• [WHAT YOU ARE ASKED TO DO]
Each line from the beginning of the data below through the line containing "return tuple(((x/12.92) if" should be repeated exactly, please.

• [SUPPLIED INFORMATION]
##########

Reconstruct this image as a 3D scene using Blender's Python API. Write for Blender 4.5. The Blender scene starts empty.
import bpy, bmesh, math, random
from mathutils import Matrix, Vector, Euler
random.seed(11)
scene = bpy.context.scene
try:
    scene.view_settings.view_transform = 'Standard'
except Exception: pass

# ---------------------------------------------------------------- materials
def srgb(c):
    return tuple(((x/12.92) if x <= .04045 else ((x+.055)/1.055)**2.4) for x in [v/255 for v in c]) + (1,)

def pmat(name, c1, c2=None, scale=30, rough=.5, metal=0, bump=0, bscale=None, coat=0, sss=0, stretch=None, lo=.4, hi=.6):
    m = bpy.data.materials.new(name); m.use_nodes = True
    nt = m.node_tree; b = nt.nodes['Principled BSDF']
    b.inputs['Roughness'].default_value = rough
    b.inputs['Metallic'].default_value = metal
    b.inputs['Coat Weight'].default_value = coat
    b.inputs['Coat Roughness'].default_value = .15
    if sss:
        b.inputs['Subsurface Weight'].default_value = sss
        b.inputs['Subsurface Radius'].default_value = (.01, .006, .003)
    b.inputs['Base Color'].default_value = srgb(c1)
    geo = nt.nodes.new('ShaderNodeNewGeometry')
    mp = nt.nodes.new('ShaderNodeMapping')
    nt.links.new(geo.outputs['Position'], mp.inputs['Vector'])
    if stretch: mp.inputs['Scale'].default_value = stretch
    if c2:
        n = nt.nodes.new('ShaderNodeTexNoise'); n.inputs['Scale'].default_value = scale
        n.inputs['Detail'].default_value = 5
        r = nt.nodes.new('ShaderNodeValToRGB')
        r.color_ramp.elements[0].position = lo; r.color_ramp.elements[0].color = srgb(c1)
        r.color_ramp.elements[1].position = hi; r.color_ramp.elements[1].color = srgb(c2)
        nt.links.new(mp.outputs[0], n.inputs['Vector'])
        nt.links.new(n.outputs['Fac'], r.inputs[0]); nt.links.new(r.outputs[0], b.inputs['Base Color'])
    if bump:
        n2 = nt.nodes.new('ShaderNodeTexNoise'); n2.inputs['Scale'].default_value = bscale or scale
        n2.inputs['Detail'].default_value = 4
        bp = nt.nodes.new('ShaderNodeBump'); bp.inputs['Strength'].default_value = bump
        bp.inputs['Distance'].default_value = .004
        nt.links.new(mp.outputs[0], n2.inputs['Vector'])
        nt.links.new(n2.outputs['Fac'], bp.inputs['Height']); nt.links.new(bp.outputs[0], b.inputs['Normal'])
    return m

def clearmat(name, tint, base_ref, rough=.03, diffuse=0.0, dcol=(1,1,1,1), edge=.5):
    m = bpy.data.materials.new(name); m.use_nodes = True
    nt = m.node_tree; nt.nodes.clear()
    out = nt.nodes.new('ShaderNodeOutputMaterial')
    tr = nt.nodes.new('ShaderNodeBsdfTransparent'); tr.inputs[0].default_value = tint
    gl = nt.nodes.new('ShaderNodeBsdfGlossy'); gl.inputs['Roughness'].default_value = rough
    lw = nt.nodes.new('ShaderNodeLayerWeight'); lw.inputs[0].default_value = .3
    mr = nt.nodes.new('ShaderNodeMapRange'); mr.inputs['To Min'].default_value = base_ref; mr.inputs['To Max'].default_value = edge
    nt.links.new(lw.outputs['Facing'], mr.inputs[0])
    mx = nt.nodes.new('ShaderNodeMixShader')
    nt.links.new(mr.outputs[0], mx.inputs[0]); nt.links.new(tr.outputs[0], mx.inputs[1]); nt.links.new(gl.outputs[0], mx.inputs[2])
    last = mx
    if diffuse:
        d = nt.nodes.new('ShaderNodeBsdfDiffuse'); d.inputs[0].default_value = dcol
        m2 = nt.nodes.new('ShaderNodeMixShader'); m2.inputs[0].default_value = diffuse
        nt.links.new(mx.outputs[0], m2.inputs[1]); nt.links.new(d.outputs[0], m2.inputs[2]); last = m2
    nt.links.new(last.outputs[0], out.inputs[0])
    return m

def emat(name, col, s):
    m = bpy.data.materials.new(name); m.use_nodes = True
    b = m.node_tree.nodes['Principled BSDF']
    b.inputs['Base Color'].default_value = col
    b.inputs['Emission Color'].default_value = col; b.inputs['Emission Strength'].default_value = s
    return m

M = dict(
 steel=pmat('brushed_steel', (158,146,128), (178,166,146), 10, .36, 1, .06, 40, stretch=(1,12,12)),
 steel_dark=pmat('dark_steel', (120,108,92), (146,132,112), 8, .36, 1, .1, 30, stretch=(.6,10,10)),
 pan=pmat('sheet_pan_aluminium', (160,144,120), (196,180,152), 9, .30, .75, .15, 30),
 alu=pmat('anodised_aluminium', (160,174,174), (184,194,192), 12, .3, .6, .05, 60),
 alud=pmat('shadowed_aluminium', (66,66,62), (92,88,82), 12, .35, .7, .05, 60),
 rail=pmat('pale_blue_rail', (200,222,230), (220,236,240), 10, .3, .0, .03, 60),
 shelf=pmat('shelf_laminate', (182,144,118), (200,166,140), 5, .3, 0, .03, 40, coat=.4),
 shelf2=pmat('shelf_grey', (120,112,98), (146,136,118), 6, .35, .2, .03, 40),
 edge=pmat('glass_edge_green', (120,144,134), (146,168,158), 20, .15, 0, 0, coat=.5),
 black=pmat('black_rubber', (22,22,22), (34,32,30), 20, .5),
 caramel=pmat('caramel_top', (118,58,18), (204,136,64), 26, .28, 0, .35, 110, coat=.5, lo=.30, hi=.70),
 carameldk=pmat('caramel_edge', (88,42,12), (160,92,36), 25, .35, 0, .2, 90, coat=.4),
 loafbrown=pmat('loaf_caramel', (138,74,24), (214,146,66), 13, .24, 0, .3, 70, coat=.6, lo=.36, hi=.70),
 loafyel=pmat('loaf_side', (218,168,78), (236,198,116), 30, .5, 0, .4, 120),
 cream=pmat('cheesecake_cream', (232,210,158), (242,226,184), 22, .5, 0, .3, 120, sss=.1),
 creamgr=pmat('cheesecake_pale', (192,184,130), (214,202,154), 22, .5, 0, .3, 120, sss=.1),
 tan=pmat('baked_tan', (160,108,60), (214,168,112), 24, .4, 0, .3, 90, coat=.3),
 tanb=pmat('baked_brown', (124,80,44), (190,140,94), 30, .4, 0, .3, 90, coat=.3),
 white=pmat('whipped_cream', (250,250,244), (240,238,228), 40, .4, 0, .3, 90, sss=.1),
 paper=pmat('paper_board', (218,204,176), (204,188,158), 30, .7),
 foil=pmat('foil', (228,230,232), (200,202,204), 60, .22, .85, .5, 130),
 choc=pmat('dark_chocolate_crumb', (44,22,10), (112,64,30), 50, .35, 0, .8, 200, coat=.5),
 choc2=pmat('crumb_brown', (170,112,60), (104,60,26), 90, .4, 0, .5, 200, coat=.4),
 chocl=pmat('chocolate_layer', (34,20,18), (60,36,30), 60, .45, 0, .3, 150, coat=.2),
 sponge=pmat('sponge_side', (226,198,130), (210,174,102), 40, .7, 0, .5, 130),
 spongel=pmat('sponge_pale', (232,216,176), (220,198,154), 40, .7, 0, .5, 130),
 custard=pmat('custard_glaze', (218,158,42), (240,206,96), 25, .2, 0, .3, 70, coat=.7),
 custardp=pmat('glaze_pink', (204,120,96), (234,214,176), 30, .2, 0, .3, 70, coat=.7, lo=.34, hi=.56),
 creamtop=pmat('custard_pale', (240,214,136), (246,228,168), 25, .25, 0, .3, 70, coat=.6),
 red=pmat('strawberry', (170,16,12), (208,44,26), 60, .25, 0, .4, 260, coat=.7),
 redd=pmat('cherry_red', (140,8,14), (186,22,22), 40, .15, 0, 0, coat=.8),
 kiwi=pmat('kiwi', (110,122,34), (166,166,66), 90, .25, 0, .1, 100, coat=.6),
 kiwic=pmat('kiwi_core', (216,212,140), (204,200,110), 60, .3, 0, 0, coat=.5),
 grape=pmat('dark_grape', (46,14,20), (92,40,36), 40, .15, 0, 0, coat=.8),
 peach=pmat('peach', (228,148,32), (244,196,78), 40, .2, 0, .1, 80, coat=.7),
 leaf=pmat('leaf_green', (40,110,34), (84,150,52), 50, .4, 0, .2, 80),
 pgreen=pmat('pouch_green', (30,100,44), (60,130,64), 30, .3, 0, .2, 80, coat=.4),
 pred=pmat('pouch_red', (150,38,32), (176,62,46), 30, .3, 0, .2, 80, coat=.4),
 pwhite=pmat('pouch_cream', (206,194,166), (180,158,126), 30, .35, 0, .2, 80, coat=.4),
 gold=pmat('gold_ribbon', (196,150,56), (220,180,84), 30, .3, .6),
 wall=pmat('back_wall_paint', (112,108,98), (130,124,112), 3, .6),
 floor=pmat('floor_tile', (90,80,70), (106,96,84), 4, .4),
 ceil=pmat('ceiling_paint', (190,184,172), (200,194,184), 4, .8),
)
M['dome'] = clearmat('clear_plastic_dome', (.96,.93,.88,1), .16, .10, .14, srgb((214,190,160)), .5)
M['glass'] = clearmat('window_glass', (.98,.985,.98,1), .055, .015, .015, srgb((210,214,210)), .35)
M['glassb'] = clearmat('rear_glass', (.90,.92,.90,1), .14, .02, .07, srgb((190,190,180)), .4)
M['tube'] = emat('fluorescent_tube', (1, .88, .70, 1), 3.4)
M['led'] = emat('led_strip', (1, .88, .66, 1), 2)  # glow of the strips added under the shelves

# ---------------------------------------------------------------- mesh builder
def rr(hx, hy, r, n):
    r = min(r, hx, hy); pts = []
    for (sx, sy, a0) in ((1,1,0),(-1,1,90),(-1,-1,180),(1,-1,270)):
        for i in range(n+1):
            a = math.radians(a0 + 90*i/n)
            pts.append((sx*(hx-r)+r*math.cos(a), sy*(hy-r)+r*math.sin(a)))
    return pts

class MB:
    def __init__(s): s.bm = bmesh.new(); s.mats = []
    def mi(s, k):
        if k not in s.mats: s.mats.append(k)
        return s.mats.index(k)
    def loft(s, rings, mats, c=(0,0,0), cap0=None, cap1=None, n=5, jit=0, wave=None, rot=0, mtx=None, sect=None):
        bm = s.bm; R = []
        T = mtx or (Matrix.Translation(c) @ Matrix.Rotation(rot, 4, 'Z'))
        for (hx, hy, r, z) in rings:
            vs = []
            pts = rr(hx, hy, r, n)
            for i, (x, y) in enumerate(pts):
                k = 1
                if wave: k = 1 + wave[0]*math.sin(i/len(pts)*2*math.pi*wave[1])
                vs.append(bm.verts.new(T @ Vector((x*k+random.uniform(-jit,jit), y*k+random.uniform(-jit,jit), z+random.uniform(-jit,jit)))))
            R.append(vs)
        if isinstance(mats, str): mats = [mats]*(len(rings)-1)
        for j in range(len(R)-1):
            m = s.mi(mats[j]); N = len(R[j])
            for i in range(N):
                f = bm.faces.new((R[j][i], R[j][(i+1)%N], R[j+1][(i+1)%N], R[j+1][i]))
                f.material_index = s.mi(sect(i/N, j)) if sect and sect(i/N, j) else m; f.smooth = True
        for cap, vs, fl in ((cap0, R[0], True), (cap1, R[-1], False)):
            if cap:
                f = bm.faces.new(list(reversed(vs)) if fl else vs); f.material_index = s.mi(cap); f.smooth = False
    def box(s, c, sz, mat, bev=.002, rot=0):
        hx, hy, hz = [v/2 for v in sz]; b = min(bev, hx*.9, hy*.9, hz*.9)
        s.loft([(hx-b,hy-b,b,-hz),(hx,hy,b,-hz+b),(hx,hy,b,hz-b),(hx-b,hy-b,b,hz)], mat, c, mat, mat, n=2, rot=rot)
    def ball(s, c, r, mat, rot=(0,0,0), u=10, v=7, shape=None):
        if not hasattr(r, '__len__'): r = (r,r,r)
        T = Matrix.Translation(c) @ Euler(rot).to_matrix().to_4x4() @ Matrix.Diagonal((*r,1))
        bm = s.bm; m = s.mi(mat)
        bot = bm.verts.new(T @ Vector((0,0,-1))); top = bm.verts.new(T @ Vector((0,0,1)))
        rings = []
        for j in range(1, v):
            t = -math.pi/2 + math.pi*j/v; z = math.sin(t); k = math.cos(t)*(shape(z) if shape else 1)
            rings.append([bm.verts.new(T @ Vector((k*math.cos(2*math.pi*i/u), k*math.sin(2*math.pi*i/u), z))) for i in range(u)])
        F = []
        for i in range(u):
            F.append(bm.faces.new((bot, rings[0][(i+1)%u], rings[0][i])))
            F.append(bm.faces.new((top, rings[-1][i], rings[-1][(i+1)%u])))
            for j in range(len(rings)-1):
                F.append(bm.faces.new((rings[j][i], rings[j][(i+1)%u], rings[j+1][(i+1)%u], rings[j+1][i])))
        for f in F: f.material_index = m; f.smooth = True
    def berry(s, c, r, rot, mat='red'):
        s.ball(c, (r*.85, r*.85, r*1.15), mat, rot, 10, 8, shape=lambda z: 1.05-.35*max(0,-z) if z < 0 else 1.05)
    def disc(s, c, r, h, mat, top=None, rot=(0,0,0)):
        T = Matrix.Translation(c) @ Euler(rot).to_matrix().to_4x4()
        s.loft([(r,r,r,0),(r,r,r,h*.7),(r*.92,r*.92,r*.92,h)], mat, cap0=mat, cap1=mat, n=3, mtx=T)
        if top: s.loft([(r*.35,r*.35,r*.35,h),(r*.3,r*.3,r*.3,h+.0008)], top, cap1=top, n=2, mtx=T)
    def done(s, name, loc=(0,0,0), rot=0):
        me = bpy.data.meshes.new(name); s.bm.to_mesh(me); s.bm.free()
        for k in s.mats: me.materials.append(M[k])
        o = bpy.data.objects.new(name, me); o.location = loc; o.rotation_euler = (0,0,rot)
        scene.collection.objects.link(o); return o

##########

• [RESULT BELOW]
Reconstruct this image as a 3D scene using Blender's Python API. Write for Blender 4.5. The Blender scene starts empty.
import bpy, bmesh, math, random
from mathutils import Matrix, Vector, Euler
random.seed(11)
scene = bpy.context.scene
try:
    scene.view_settings.view_transform = 'Standard'
except Exception: pass

# ---------------------------------------------------------------- materials
def srgb(c):
    return tuple(((x/12.92) if x <= .04045 else ((x+.055)/1.055)**2.4) for x in [v/255 for v in c]) + (1,)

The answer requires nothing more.